● DESCRIPTION OF THE TASK: Would you quote the material below from its first line through the line containing "M['silt'] = silt_mat()", exactly and with both ends included?
[start]
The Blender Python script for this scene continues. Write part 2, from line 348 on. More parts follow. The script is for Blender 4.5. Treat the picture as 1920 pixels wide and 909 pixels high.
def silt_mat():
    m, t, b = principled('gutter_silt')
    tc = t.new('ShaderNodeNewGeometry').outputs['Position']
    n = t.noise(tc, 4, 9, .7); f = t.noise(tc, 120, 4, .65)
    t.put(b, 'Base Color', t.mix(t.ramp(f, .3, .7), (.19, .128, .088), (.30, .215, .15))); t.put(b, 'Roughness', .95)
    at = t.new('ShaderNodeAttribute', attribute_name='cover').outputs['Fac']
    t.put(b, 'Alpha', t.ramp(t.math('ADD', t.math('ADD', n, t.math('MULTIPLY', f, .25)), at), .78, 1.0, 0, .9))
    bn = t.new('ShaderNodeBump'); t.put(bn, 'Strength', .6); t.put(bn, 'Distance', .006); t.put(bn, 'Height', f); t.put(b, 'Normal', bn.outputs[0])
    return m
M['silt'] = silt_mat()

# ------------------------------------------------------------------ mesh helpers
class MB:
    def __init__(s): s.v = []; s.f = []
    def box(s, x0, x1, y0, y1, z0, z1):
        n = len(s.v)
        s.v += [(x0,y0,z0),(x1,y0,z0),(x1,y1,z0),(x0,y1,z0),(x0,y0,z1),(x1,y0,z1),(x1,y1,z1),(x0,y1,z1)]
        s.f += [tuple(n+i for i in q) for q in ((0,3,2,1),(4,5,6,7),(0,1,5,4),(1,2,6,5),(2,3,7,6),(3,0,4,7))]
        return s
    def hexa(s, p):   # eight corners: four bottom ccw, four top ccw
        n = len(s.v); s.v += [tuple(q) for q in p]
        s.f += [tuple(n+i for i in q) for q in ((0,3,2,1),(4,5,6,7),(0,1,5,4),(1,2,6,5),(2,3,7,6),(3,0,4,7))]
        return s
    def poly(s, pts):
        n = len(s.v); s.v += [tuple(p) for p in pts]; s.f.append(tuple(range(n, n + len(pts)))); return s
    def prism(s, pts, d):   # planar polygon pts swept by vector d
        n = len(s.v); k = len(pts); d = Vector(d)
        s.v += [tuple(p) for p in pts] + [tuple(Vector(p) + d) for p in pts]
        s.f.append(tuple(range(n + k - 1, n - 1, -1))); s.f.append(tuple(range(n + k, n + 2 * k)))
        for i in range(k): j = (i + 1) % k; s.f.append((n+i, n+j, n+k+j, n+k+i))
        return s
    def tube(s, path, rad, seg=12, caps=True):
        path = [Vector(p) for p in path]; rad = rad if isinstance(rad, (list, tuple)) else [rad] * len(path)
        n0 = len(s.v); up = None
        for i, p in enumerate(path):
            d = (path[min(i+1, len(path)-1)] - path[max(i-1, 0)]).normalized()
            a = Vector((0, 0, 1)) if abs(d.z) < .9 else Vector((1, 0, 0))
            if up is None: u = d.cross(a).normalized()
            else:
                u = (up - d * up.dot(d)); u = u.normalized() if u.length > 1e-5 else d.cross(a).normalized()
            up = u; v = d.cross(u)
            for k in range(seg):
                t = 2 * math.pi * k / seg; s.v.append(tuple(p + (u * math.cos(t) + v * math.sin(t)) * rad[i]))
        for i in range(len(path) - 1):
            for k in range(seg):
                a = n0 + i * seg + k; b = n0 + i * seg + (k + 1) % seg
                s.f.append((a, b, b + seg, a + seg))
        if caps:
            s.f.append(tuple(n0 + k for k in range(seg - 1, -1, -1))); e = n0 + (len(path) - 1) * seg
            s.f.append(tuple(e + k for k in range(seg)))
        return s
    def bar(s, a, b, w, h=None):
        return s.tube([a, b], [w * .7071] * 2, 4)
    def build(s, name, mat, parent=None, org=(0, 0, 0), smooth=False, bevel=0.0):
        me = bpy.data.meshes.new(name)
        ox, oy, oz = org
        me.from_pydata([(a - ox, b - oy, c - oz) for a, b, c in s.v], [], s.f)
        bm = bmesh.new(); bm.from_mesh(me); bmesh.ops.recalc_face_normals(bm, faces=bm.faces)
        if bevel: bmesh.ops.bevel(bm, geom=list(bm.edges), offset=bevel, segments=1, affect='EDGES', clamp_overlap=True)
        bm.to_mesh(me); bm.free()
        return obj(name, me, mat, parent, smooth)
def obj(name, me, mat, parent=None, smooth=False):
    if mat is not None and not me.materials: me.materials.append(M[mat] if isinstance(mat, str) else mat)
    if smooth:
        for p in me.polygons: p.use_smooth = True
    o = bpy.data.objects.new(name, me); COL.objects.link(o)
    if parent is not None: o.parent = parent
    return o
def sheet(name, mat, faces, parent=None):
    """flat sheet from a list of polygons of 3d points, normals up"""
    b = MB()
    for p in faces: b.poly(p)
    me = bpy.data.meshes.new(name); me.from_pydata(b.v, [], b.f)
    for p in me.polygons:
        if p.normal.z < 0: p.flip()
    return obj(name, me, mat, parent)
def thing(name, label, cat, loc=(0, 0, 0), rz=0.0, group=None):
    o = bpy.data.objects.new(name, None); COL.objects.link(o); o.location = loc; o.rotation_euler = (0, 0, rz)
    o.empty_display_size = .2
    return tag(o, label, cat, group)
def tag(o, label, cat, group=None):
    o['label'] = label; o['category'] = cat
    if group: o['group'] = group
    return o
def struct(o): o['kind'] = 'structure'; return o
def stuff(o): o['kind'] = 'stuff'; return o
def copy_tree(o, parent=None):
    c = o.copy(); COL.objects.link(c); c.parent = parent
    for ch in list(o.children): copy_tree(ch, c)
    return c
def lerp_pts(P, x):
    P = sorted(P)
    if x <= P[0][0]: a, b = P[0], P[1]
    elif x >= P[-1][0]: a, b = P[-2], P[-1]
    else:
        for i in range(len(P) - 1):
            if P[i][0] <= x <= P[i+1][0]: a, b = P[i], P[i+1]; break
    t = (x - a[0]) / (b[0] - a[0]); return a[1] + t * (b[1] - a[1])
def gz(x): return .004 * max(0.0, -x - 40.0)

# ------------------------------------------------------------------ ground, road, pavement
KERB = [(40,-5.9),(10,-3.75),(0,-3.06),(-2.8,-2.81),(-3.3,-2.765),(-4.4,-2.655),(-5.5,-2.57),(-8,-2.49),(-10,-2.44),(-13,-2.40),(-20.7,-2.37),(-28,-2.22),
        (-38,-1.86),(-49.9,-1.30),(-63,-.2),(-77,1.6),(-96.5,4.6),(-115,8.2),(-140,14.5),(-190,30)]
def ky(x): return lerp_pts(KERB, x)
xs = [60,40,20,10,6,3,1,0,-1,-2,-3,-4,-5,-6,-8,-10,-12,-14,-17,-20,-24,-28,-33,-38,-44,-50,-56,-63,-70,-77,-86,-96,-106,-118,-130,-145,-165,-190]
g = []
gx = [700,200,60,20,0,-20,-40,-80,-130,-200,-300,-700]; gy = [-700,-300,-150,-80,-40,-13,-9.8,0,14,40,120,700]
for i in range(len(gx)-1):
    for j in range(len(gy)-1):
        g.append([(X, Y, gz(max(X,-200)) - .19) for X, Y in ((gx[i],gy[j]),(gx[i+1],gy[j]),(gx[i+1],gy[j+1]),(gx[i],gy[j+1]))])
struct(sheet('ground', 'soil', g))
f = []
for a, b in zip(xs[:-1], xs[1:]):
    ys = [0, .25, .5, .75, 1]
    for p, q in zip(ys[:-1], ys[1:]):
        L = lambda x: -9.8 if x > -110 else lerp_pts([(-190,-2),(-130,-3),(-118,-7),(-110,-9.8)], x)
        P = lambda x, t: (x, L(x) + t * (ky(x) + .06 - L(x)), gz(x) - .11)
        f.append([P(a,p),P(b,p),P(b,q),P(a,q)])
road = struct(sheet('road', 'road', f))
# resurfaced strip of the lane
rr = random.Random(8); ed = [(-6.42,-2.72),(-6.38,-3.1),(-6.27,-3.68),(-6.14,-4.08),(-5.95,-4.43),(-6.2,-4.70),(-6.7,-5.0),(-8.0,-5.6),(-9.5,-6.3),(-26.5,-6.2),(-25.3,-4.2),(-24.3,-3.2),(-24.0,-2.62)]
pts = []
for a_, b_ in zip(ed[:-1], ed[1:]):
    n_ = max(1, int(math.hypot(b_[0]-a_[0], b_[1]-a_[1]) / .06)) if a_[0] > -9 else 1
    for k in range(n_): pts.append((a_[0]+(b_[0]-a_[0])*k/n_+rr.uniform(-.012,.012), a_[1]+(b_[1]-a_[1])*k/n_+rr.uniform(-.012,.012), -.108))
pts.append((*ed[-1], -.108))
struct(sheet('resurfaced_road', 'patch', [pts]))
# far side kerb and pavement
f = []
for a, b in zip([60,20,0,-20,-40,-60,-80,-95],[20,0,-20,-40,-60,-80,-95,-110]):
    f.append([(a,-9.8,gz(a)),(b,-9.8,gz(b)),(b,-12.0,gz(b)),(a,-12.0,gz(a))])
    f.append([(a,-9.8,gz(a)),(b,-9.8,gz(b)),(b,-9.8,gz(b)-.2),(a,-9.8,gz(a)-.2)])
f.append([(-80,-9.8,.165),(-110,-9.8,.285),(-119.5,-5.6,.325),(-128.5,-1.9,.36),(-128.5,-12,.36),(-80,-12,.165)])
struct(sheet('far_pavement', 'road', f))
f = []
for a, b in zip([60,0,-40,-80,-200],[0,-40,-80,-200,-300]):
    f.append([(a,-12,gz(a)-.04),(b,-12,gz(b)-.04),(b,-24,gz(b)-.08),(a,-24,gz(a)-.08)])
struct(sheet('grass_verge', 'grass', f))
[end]
● FULL ANSWER:
The Blender Python script for this scene continues. Write part 2, from line 348 on. More parts follow. The script is for Blender 4.5. Treat the picture as 1920 pixels wide and 909 pixels high.
def silt_mat():
    m, t, b = principled('gutter_silt')
    tc = t.new('ShaderNodeNewGeometry').outputs['Position']
    n = t.noise(tc, 4, 9, .7); f = t.noise(tc, 120, 4, .65)
    t.put(b, 'Base Color', t.mix(t.ramp(f, .3, .7), (.19, .128, .088), (.30, .215, .15))); t.put(b, 'Roughness', .95)
    at = t.new('ShaderNodeAttribute', attribute_name='cover').outputs['Fac']
    t.put(b, 'Alpha', t.ramp(t.math('ADD', t.math('ADD', n, t.math('MULTIPLY', f, .25)), at), .78, 1.0, 0, .9))
    bn = t.new('ShaderNodeBump'); t.put(bn, 'Strength', .6); t.put(bn, 'Distance', .006); t.put(bn, 'Height', f); t.put(b, 'Normal', bn.outputs[0])
    return m
M['silt'] = silt_mat()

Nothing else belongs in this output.